Autumn 2: Prophecy and promise: ‘In many and various ways, God spoke to our ancestors by the prophets’ (Heb 1:1). The prophets speak of God reaching to his people, calling them back into a relationship with him. In this branch, pupils will explore the Christian understanding of the teaching of the prophets as they point to the fulfilment of God’s promise in a messiah, Jesus Christ. They will explore the expectant waiting for the Messiah through the Advent season and how this speaks to Christians today as they wait for Christ. Pupils will encounter the story of the nativity of Jesus and the mystery of the incarnation.
Spring 1: Galilee to Jerusalem: ‘God’s only Son, who is at the Father’s side, has made him known’ (Jn 1:18). In this branch, pupils will experience the ministry of Jesus, the Word of God. They will learn about the life of Jesus and his revelation of the Kingdom of God through parables, encounters, miracles, and teachings. They will learn about the call of the disciples and the nature of being a follower of Jesus.
Spring 2: Desert to garden: ‘Christ died for our sins in accordance with the scriptures, and that he was buried, and that he was raised on the third day’ (1 Cor 15:3). In this branch, pupils will study the season of Lent and its culmination in the events of Holy Week. They will learn about the Paschal Triduum at the heart of the Catholic Church’s Liturgy and life. The title of this branch points both to the liturgical journey from the desert of Lent to the garden of Resurrection, but also to the Paschal journey from darkness to light, barrenness to fruitfulness, death to life.

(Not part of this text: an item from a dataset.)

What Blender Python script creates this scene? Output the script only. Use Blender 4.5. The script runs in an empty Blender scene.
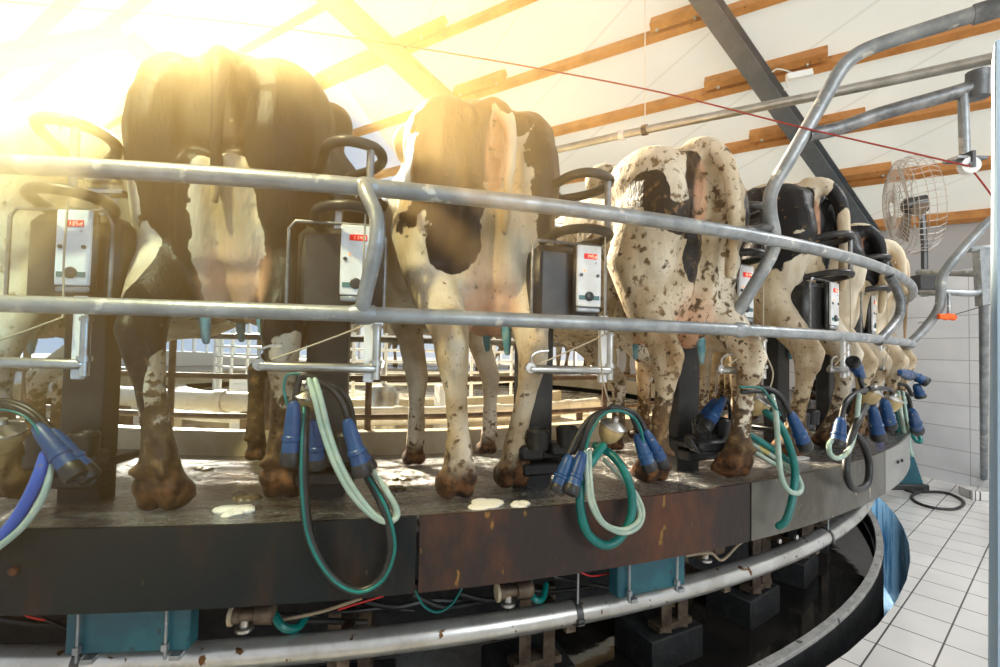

Summer 1: To the ends of the Earth: ‘Go, therefore and make disciples of all nations, baptising them in the name of the Father and of the Son and of the Holy Spirit’ (Mt 28:19). In this branch, pupils will study the events that flowed from the Resurrection and Ascension in the coming of the Holy Spirit and the work of the apostles and early Church. They will also learn about the Catholic Church today as the apostolic Church and how its liturgy and structures flow from the early Church.
Summer 2: Dialogue and encounter: ‘For “In him we live and move and have our being”’ (Acts 17:28). In this branch, pupils will learn how Christians work together with people of different religious convictions and all people of goodwill towards the common good, respecting the dignity of all humanity. They will also encounter other pathways of belief drawing on the teaching of the Church about intercultural dialogue.

Key Stage 4/GCSE Religious Education
As in all Catholic schools in England and Wales, the expectation is that all pupils will study for and sit a GCSE in religious education.
In conformity with the decision of the Bishops’ Conference in 2016, any Catholic school in the Diocese wishing to teach the GCSE in Religious Studies is only to select an examination specification which requires:
a) A study of Catholic Christianity as the primary religion;
b) A 50% study of Catholic Christianity, covering all four topics:
- Beliefs and Teachings,
- Practices,
- Sources of Wisdom and Authority,
- Forms of Expression and Ways of Life;
c) A study of Judaism as the second religion.